RAPID VMs: About Research Virtual Machines
RAPID Virtual Machines (VMs) are pre-configured, computational resources provided to Duke faculty at no-cost to jump start research projects. RAPID VMs take advantage of virtualization technology and are offered as an alternative to researcher-purchased and locally managed physical servers. These simple to set up and easy to replace VMs are physically located on the Duke University network and have access to University resources, just like your Duke laptop or computer.

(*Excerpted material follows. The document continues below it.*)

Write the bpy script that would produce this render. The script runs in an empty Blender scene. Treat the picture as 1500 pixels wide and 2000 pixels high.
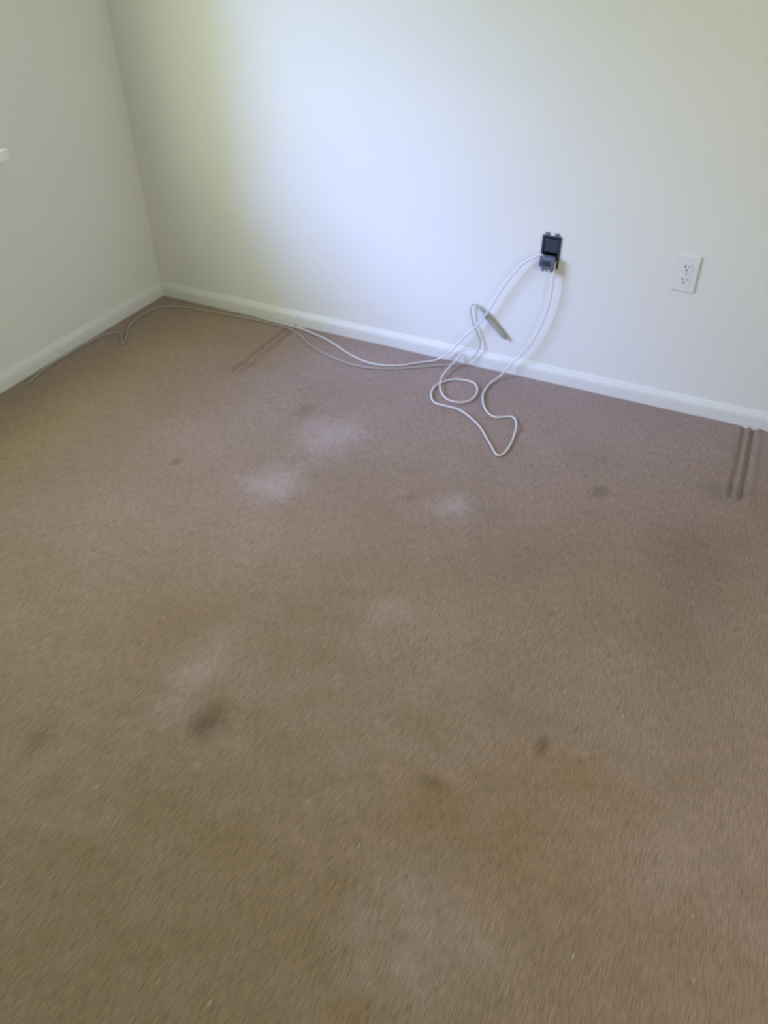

Through Research Toolkits, a web-based self-service tool, Duke faculty automatically receive an allocation of 4 CPU cores, 40GB of RAM, and 200GB of storage that can be applied to one VM, or across projects.
Benefits and features:
- UNIX or Windows RAPID VMs can be preloaded with research focused computational software such as Jupyter Notebook or RStudio
- Faculty, or their designees, can create projects and add and manage RAPID VMs in near real time
- Project owners have admin, or root, access to their VMs and can add their own software, or install software from a library of more than 100 software packages for free, or at a steep discount, from software.duke.edu
- RAPID VMS are available on the Duke network and by VPN. If you choose to install a Web Server, they can be accessed externally
- For larger computational needs, faculty can combine up to 3 allocations with collaborators, or purchase paid VMs cores by contacting Duke research computing
Restrictions
- As provisioned, RAPID VMs are suitable for public and restricted data (see the Duke Data Classification standard). If automatic patching or malware protection is disabled, owners take full responsibility for ensuring the VM meets the Minimum Security Standard for Serversfor their data classification
- RAPID VMs may require periodic renewal and cannot be maintained if a faculty member leaves Duke
- While owners may restore their VM from a daily snapshot through Research Toolkits, backups are not provided. A self-service git repository is available for Duke students, faculty, and staff use at http://gitlab.oit.duke.eduto assist with version control and backups of source code
More About the RAPID Program
The RAPID (Research Accelerating, Preconfigured, Individual, Dynamic machines) program was launched in 2015 as a way to support researchers with easily accessible and reusable computational resources that are centrally supported. The goals of the program:
- Reduce the burden on researchers on procuring, building and supporting computational resources for projects, initial research development, collaborations, or student work
- Shift computational technologies to greener solutions that support virtualization, sharing, and easy re-use
- Improve availability of research computational systems by automating common system administration tasks at scale
- Improve security by building services to meet current and evolving system security standards
Funding for the resources are provided through a University grant in support of general research needs.